Planning Board Chairman Scott Rollins asked Farris' daughter Bry-Ann to see if the company that supplies the business' dumpsters can offer covered ones. Rollins recommended more frequent policing of the grounds. The 90-minute discussion of Farris' plans also covered stormwater run-off prevention plans and traffic impacts.

Carl and Bry-Ann Farris said they do not expect a noticeable increase in traffic. The addition is to make more room for the existing business, not to expand it, they said.

Following their recently-adopted policy of reviewing written findings of fact before making decisions, board members took no action on Farris' application. They reviewed the criteria for approving the application, finding no apparent problems. Rollins and Code Enforcement Officer Scott Pierz will try to have the findings of fact ready for action at the board's May 27 meeting.
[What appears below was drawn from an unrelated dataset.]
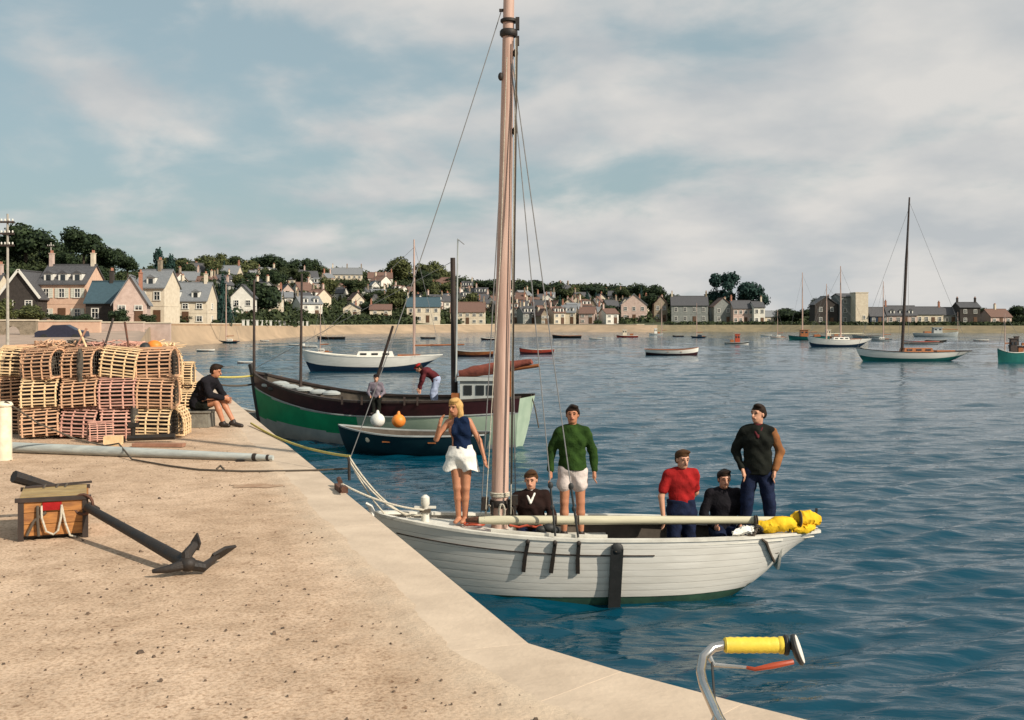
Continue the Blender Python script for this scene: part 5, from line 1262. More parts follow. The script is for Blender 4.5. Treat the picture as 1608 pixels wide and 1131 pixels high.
def person(label, loc, yaw, Ht, J=None, head=(0,0), top='red_cloth', sleeve='long', bottom='denim', leg='trousers', hair='dark_hair', hstyle='short', skin='skin', shoes='shoe_leather', fem=0, cap=None, collar=None, name='person', hh=.0095, sleeve_m=None, lite=False, crewneck=True, bulk=0.0, hemd=-.02):
    s = Ht/1.75; j = dict(STAND)
    if fem: j.update(sL=(-.155,0,1.41), sR=(.155,0,1.41))
    j.update(J or {}); g = {k: (np.array(v, float)*s if v is not None and not k.startswith('hand') else v) for k, v in j.items()}
    t = thing(name, label, 'person', loc, yaw)
    lat = (g['sR']-g['sL']); lat = lat/np.linalg.norm(lat); plat = g['hR']-g['hL']; plat = plat/np.linalg.norm(plat)
    f1 = 1-.10*fem
    tor = lambda e: [cone(g['pel'], g['wai'], (.108+.010*fem+e)*s, (.094-.012*fem+e)*s, .04, plat, 1.36+.06*fem), cone(g['wai'], g['che'], (.094-.012*fem+e)*s, (.114-.010*fem+e)*s, .04, lat, 1.36),
                     cone(g['che'], g['nec']-np.array([0,0,.05])*s, (.112-.012*fem+e)*s, (.066+e)*s, .05, lat, 1.45), cone(g['sL']*.93+g['sR']*.07, g['sR']*.93+g['sL']*.07, (.048*f1+e)*s, (.048*f1+e)*s, .05)]+[cone(g['nec']+np.array([0,.01,-.02])*s, lerp(g['nec'], g[k_], .62)+np.array([0,0,-.015])*s, (.050*f1+e*.7)*s, (.046*f1+e*.7)*s, .04) for k_ in ('sL','sR')]
    fw = np.array([math.sin(0), -1, 0.])
    if fem: tor0 = tor; tor = lambda e: tor0(e)+[elli(g['che']+np.array([x_,-.085,.0])*s, ((.06+e)*s,(.06+e)*s,(.06+e)*s), k=.03) for x_ in (-.075,.075)]
    arm = lambda S, E, W, e, full=True: [cone(S, E, (.050*f1+e)*s, (.039*f1+e)*s, .03)]+([cone(E, W, (.041*f1+e)*s, (.027*f1+e)*s, .015)] if full else [])
    legp = lambda Hh, K, A, e: [cone(Hh, K, (.088+e)*s, (.056+e)*s, .03), cone(K, lerp(K, A, .35), (.054+e)*s, (.056*f1+e)*s, .02), cone(lerp(K, A, .35), A, (.056*f1+e)*s, (.037+e)*s, .02)]
    hc = g['hea']; hy, hpitch = head; Rh = np.array((Matrix.Rotation(math.radians(hy),3,'Z') @ Matrix.Rotation(math.radians(-hpitch),3,'X')))
    def hp_(x, y, z): return hc+Rh@(np.array([x,y,z])*s)
    headp = [elli(hp_(0,.012,.03), (.076*s,.093*s,.088*s), Rh, .02), elli(hp_(0,-.012,-.045), (.060*s,.070*s,.068*s), Rh, .03), elli(hp_(0,-.045,-.088), (.030*s,.026*s,.022*s), Rh, .025),
             cone(hp_(0,-.082,.012), hp_(0,-.106,-.028), .010*s, .0145*s, .012), cone(hp_(-.045,-.072,.026), hp_(.045,-.072,.026), .012*s, .012*s, .015),
             elli(hp_(-.078,.008,-.005), (.010*s,.020*s,.032*s), Rh, .006), elli(hp_(.078,.008,-.005), (.010*s,.020*s,.032*s), Rh, .006),
             cone(hp_(-.02,-.083,-.052), hp_(.02,-.083,-.052), .011*s, .011*s, .01)]
    nk = [cone(g['nec']-np.array([0,-.01,.05])*s, hp_(0,.02,-.06), .058*f1*s, .052*f1*s, .025)]
    body = tor(0)+nk+headp
    for S, E, W, hd, sd in (('sL','eL','wL','handL',-1),('sR','eR','wR','handR',1)):
        body += arm(g[S], g[E], g[W], 0); body += hand(g[W], j[hd], sd, s)
    for Hh, K, A, T_ in (('hL','kL','aL','tL'),('hR','kR','aR','tR')): 
        body += legp(g[Hh], g[K], g[A], 0); tt = g[T_] if g[T_] is not None else g[A]+np.array([0,-.16,-.045])*s
        body += [cone(g[A]+np.array([0,.03,-.03])*s, tt, .036*s, .026*s, .02, np.cross(tt-g[A], [0,0,1]), 1.25)]
    V, Fq = volume(body, .0078 if not lite else .012); np_mesh('body', V, Fq, skin, t)
    # clothes
    def cl(prims, nm, m, wr=.004, sd=1, cuts=()): V, Fq = volume(prims, hh, wr*s, sd, cuts); return np_mesh(nm, V, Fq, m, t)
    sh = tor(.014+bulk)+([cone(g['pel']-np.array([0,0,.06])*s, lerp(g['pel'], g['wai'], .6), (.130+bulk)*s, (.120+bulk)*s, .03, plat, 1.32)] if not (fem or sleeve == 'short') else [])
    if collar or crewneck: sh += [cone(g['nec']-np.array([0,0,.055])*s, g['nec']+np.array([0,0,-.012])*s, .078*s, .060*s, .02)]
    sep_slv = []
    for S, E, W in (('sL','eL','wL'),('sR','eR','wR')):
        if sleeve == 'long':
            a = [cone(g[S], g[E], (.058+bulk)*s, (.050+bulk*.6)*s, .03), cone(g[E], lerp(g[E], g[W], .93), (.050+bulk*.6)*s, (.038+bulk*.3)*s, .02)]
            if sleeve_m and S == 'sR': sep_slv = a
            else: sh += a
        elif sleeve == 'short': sh += [cone(g[S], lerp(g[S], g[E], .72), .054*s, .053*s, .03)]
        elif sleeve == 'roll': sh += [cone(g[S], g[E], .060*s, .055*s, .03), cone(g[E], lerp(g[E], g[W], .2), .055*s, .052*s, .01)]
    # neckline and hem
    nk_, pe = g['nec'], g['pel']; axd = (g['che']-g['wai']); axd = axd/np.linalg.norm(axd)
    hem = g['pel']+axd*(.085 if fem else (.105 if sleeve == 'short' else hemd))*s
    def hemcut(Q): 
        d_ = -((Q-hem)@axd); near = ((Q-g['pel'])**2).sum(-1) < (.21*s)**2; return np.where(near, d_, -1.)
    cuts = [hemcut]
    if sleeve == 'none':
        cuts += [lambda Q: (Q[...,0]*lat[0]+Q[...,1]*lat[1])*1.0-(.150*s+(g['che']@lat)), lambda Q: -(Q[...,0]*lat[0]+Q[...,1]*lat[1])-(.150*s-(g['che']@lat))]
    cl(sh, 'top', top, .0062, 2, cuts)
    if sep_slv: cl(sep_slv, 'sleeve', sleeve_m, .004, 3)
    if collar: cl([cone(g['nec']-np.array([0,.0,.03])*s, g['nec']+np.array([0,0,.012])*s, .074*s, .066*s, .01), cone(g['nec']+np.array([-.05,-.06,-.01])*s, g['nec']+np.array([0,-.135,-.12])*s, .020*s, .015*s, .004), cone(g['nec']+np.array([.05,-.06,-.01])*s, g['nec']+np.array([0,-.135,-.12])*s, .020*s, .015*s, .004)], 'collar', collar, 0, 1)
    if leg != 'none':
        tk = (.012 if fem else .022) if (fem or sleeve == 'short') else 0; tr_ = [cone(g['pel'], lerp(g['pel'], g['wai'], .8), (.117+.014*fem+tk)*s, (.106-.004*fem+tk)*s, .03, plat, 1.36+.05*fem)]
        for Hh, K, A in (('hL','kL','aL'),('hR','kR','aR')):
            if leg == 'trousers': tr_ += [cone(g[Hh], g[K], .100*s, .078*s, .03), cone(g[K], lerp(g[K], g[A], .96), .078*s, .062*s, .02)]
            elif leg == 'shorts': tr_ += [cone(g[Hh], lerp(g[Hh], g[K], .45), .100*s, .100*s, .03)]
            elif leg == 'skirt': tr_ += [cone(g[Hh]+(g[Hh]-g['pel'])*.1, lerp(g[Hh], g[K], .42)+(g[Hh]-g['pel'])*.85, .105*s, .118*s, .05)]
        wc = lerp(g['pel'], g['wai'], .8)+axd*.03*s
        def wcut(Q): return np.where(((Q-g['wai'])**2).sum(-1) < (.25*s)**2, (Q-wc)@axd, -1.)
        cu = [wcut]
        if leg == 'skirt': hz = lerp(g['hL'], g['kL'], .42)[2]; cu.append(lambda Q: hz-Q[...,2]-.02*np.sin(Q[...,0]*30))
        cl(tr_, {'trousers':'trousers','shorts':'shorts','skirt':'shorts'}[leg], bottom, .0055, 5, cu)
    if shoes:
        for A, T_ in (('aL','tL'),('aR','tR')):
            tt = g[T_] if g[T_] is not None else g[A]+np.array([0,-.17,-.048])*s
            V, Fq = volume([cone(g[A]+np.array([0,.04,-.035])*s, tt, .044*s, .036*s, .02, np.cross(tt-g[A], [0,0,1]), 1.2), cone(g[A], g[A]+np.array([0,.02,-.03])*s, .045*s, .045*s, .02)], .011, cuts=[lambda Q: (min(tt[2], g[A][2])-.032*s)-Q[...,2]]); np_mesh('shoe', V, Fq, shoes, t)
    # hair
    def face(Q):   # keep hair off the face
        d_ = (Q-hc)@Rh; return np.minimum(-(d_[...,1]+.045*s), .052*s-d_[...,2]) if hstyle != 'long' else np.minimum(np.minimum(-(d_[...,1]+.045*s), .045*s-d_[...,2]), .056*s-abs(d_[...,0]))
    hp2 = [elli(hp_(0,.018,.046), (.0815*s,.099*s,.085*s), Rh, .02)]
    if hstyle == 'short': hp2 += [elli(hp_(0,.042,.005), (.0795*s,.070*s,.085*s), Rh, .02), elli(hp_(.02,-.045,.105), (.050*s,.040*s,.022*s), Rh, .02)]; cu = [face, lambda Q: (-.055*s)-((Q-hc)@Rh)[...,2], lambda Q: np.where(((Q-hc)@Rh)[...,2] < .035*s, -((Q-hc)@Rh)[...,1]-.022*s, -1.)]
    else: hp2 += [cone(hp_(-.05,.03,.02), hp_(-.07,.02,-.14), .055*s, .038*s, .03), cone(hp_(.05,.03,.02), hp_(.07,.02,-.15), .055*s, .038*s, .03), cone(hp_(0,.06,.0), hp_(0,.06,-.14), .065*s, .05*s, .03), elli(hp_(.02,-.05,.10), (.06*s,.05*s,.035*s), Rh, .02)]; cu = [face]
    V, Fq = volume(hp2, .0085, .0045*s, 1, cu); np_mesh('hair', V, Fq, hair, t)
    if cap:
        V, Fq = volume([elli(hp_(0,.012,.085), (.092*s,.108*s,.055*s), Rh, .02), cone(hp_(-.03,-.10,.062), hp_(.03,-.10,.062), .018*s, .018*s, .02)], .009, 0, 1, [lambda Q: (.055*s)-((Q-hc)@Rh)[...,2]]); np_mesh('cap', V, Fq, cap, t)
    if not lite:
        for x_ in (-.030,.030):
            q = MB().ell(Vector(hp_(x_,-.079,.008)), (.013*s,.008*s,.007*s), 9, 6); link('eye', mesh_of('eye', q, 'eye'), t)
            q = MB().tube([Vector(hp_(x_*.45,-.092,.030)), Vector(hp_(x_,-.092,.035)), Vector(hp_(x_*1.6,-.080,.028))], [.003,.0045,.003], 6); link('eyebrow', mesh_of('eyebrow', q, hair), t)
        q = MB().tube([Vector(hp_(-.024,-.090,-.050)), Vector(hp_(0,-.096,-.049)), Vector(hp_(.024,-.090,-.050))], [.003,.006,.003], 6); link('mouth', mesh_of('mouth', q, 'lip'), t)
    return t
mat('pale_cloth', (.66,.58,.54), (.5,.43,.40), .8, 8, .4, bdist=.02)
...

Two other applications were heard but not decided Tuesday evening. Neither attracted significant comment.

• Michael Sabatini, representing Cleveland Street Retreat LLC, again reviewed plans to convert part of the Pellerin Campground off Vassalboro Road into a cabinium development. The Sabatini family plans up to 16 cabins, each individually owned, with the grounds and access road owned and maintained in common.

Sabatini has also applied to have most of the town's standards for private subdivision roads waived. The existing road is well enough built for safety, he said and widening it to town standards would be neither environmentally nor aesthetically beneficial.

• Surveyor Elwood Ellis, representing subdivision owners Jason and Melissa Finley, again summarized their request to divide one lot with two houses on it into two lots, so that they can sell one house.

Jason Fredette, who hoped to move into the house he is buying right away, was dismayed at the Planning Board's two-week delay. Rollins explained that the board needs to have written documentation for review by the appeals board or court if a decision is appealed. Since the findings of fact cannot be written before evidence from the public hearing is considered, same-night action is not possible.